Included in Book Profit if Credited or Debited
- Prior period items—incomes or expenses relating to earlier accounting periods—are included in book profit if they are debited or credited to the profit and loss account of the current year.
- Since MAT is based on the final net profit shown in the audited profit and loss account, all such items automatically affect MAT, unless specifically excluded.
- This treatment aligns with the MAT principle of taxing actual reported profit.
- The timing of the entry in the books, not the actual year of occurrence, determines MAT inclusion.
- Helps ensure comprehensive assessment of profitability.
No Separate Adjustment Unless Specifically Required
- Section 115JB does not prescribe any specific exclusion for prior period items.
- Therefore, these items are not adjusted separately while computing book profit.

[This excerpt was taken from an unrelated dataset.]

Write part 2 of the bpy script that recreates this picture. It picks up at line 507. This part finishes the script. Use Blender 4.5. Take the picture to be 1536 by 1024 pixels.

- The only adjustments allowed are those explicitly listed in Explanation 1 to Section 115JB, such as income tax provisions, deferred tax, and exempt incomes.
- Prior period items are treated like any other revenue or expense in the MAT base.
- Ensures uniform application without subjective exclusion.
Impact on MAT Credit and Liability
- If a prior period item increases current year profit, it may lead to a higher MAT liability.
- Conversely, if it reduces profit, it may lower MAT or even eliminate it if book profit becomes negative.
- This impacts not just current tax payable, but also the availability and size of MAT credit.
- Companies must be careful in classifying and disclosing such items.
- Transparency supports accurate MAT computation and future tax planning.
Disclosure Requirements in Notes to Accounts
- Accounting standards (AS 5 or Ind AS 8) require separate disclosure of prior period items in the financial statements.
- This includes nature and amount, along with an explanation of the adjustment.
- These disclosures assist in identifying such items for MAT review.
- Auditors examine whether inclusion in the profit and loss account is justified.
- Accurate disclosure helps avoid disputes during assessments or audits.
Audit Verification and Form 29B Certification
- The auditor issuing Form 29B must verify the effect of any prior period item on the book profit.
- They check whether the item was correctly accounted in accordance with the applicable accounting standards.
- Misclassification or failure to report prior period items can lead to incorrect MAT liability.
- Full audit verification ensures the correctness of tax filings and the legitimacy of MAT paid.
- Helps maintain consistency between reported profits and tax compliance.